Berdasarkan data yang sama, penduduk usia di atas 10 tahun yang buta huruf pada 2017 mencapai 4,08% dari total populasi penduduk usia di atas 10 tahun. Angka ini lebih rendah dari tahun sebelumnya 4,19%. Sementara penduduk usia 15 tahun ke atas yang buta huruf 4,5% dan penduduk usia 15-45 tahun yang tidak bisa membaca dan menulis 0,94%. Adapun penduduk usia di atas 45 tahun yang buta huruf mencapai 11,08%.


Dengan demikian, sekalipun terjadi penurunan angka buta huruf, tetapi jumlahnya masih relatif besar. Apalagi untuk yang berumur di atas 45 tahun yang mencapai 2 digit. Akibatnya adalah jumlah angkatan kerja di Indonesia rata-rata berpendidikan SD. Berdasarkan data Sakernas BPS per Februari 2019, latar belakang pendidikan para angkatan kerja yang berusia 15 tahun ke atas masih didominasi oleh SD ke bawah (39,53 persen), kemudian disusul SMA (18,2 persen), SMP (17,77 persen). Sementara paling bontot yakni mereka yang lulus diploma (2,88 persen). 
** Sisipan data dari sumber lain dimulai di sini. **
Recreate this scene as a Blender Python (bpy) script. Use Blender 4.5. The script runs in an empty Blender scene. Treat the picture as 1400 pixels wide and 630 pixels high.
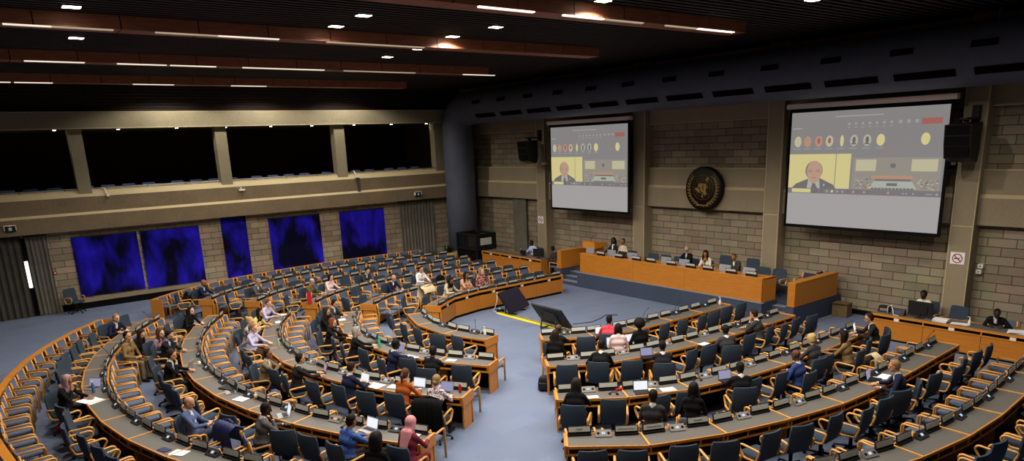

Pada 2045, ketika Indonesia merayakan HUT ke 100 tahun yang tinggal 25 tahun lagi, Pemerintah menargetkan angkatan kerja setidaknya 90 persen angkatan kerja berlatar belakang pendidikan minimal SMP ke atas. Sehingga mampu mengisi peluang lapangan kerja yang ada dan terserap dengan baik. Target ini dibuat untuk menciptakan kualitas angkatan kerja yang baik. Sebanyak 68 persen penduduk Indonesia adalah usia produktif per 2030. Dan jika tidak mampu terserap dengan maksimal maka akan menjadi bom waktu dalam pembangunan nasional. 


Padahal puncak bonus demografi terjadi pada 2020-2043, yang jika bisa dikelola dengan baik akan menjadi berkah bagi kemajuan bangsa dan negara, sedangkan jika gagal mengelolanya akan menjadi musibah, sebab akan menimbulkan masalah-masalah baru dalam kehidupan berbangsa dan bernegara. Inilah salah satu tantangan yang menjadi tugas kita bersama dalam mewujudkan kesejahteraan umum dan mencerdaskan kehidupan bangsa.


Dengan slogan Merdeka Belajar, semoga pada peringatan 75 tahun Indonesia merdeka ini, bangsa dan negara Indonesia akan menjadi bangsa yang maju dan merdeka dengan Pendidikan.